Dan Fesperman shows the clash of new and old in his portrait of boom town Dubai, a global city that is part of the United Arab Emirates. In his latest thriller, “Layover in Dubai,” American businessman Sam Keller extends his layover to keep an eye on, then search for a missing co-worker. The search leads him on a suspense-filled ride through Dubai’s glittering malls and foreign worker labor camps, and into conflicts between Western culture and local religious traditions. According to a “Booklist” review, “ ‘Layover in Dubai’ has plenty of action, but it's Fesperman's portrait of a truly bizarre place that will captivate readers.”

Photographer Maria and journalist Imo face vast differences of language, culture, and religion in Kabul, Afghanistan, as they research a story about Afghani girls who have attempted suicide rather than enter arranged marriages with older men. In her novel “The End of Manners,” author Francesca Marciano evokes the landscape and environment of the region in addition to showing the moral complexities confronting both the local people and their visitors.

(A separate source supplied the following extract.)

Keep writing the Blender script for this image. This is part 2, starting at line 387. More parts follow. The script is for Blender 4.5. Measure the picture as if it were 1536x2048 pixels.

“The Godfather of Kathmandu” is John Burdett’s fourth thriller to feature Buddhist Sonchi Jitpleecheep, a Royal Thai Police detective. Sonchai seeks personal solace from his guru, an exiled Tibetan lama, to deal with a personal tragedy, at the same time he investigates the most shocking crime scene of his career. Along the way, readers are treated to a vivid portrait of today’s Thailand.

We may never visit these places ourselves, but fiction can provide us glimpses into life in these fascinating faraway cultures.